Older conventions of representational painting appear, too, and Katz takes them seriously: full-length portraits, head studies and profiles, boating scenes, cloud studies like John Constable’s, even an odalisque. Recent landscapes and seascapes invoke East Asian practice, using single brushstrokes to connote harmony as well as immediacy: the whitecaps in Grey Marine (2000) come close to calligraphy. Katz gets compared at times to Pierre Bonnard, for his colors (bright orange! bright green!), and for those portraits of his wife. Whether she’s facing out at us, just head and shoulders, or in a bathing suit, the paintings show respect: it looks as if she has chosen to be there. Bonnard also stands behind some of Katz’s flowers, whose red-orange and bright-yellow petals curl in close-up views like enormous match flames.
Katz’s people and places seem content with the present moment; they are not likely to lose themselves in memories. “The real excitement in art,” Katz has written, “is somehow being in the contemporary world.” He shared this desire to be absolutely contemporary with his poet friends of four and five decades ago. Katz painted or drew O’Hara several times — “O’Hara is my hero,” he once said; there’s a fine double portrait with Bill Berkson where both poets appear as uniformed sailors, with come-hither looks — but none of those portraits has made it to St Ives, where the selection concentrates on land- and seascapes, outdoor portraits and pictures of Maine. We do, though, get one full-length portrait of Schuyler, the subtlest and most musical of the New York school poets, slightly lost and lonely in his drab black suit.
Besides easel paintings and prints, Katz became famous during the 1960s for flat, life-sized, painted figures made out of plywood or aluminum, which stand on the floor like genuine people, or sculptures: they are not quite sculpture, but “flat” paintings you can walk all the way around.
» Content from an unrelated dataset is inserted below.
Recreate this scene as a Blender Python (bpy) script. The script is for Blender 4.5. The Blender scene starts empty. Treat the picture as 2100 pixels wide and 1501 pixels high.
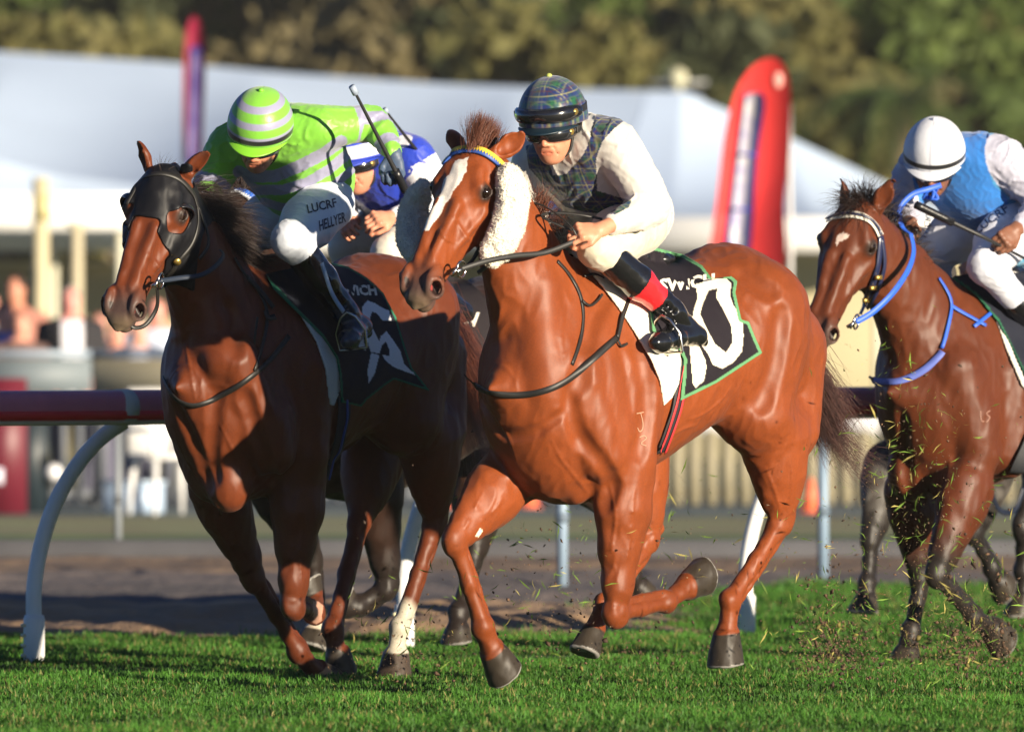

These works suggest the relative “flatness” of real people’s real identities, the way that we fit our acquaintances into types, and the pseudo-acquaintance we have with celebrities: we know about them, but we don’t know them for real, we can’t know what goes on inside.
Such flat people, easy to meet but quite hard to know well, reappear in Katz’s paintings of multiple, repeated figures: his series of bathers, whose gaudy caps look like glass beads, or the six women (one woman six times?) in The Black Dress (1960). Three have the same skeptical expression; one frowns, her brow creased. Behind the women, Katz has placed a picture of a picture — his portrait of Schuyler: none of the women is looking at it. It’s a rare note of frustration.
As Katz’s paintings got bigger, the people in them — when they had people in them — got odder, though they were still having fun, still hard to get to know. Five people on the beach in Round Hill (1977) look past one another, away from one another, through sunglasses or half-closed eyes. One of them, sprawled on one elbow, reads Troilus and Cressida, Shakespeare’s most cynical play. Haute bourgeois relaxation there seems hollow, but elsewhere it’s attractive. In Isleboro Ferry Slip (1976), almost 2m2, a young man and a young androgynous figure stride forward across a pier, their backs to the sea. Wind plays with their hair, and both seem to look for us; one scowls, one smiles, as if they were trying to star in two different films.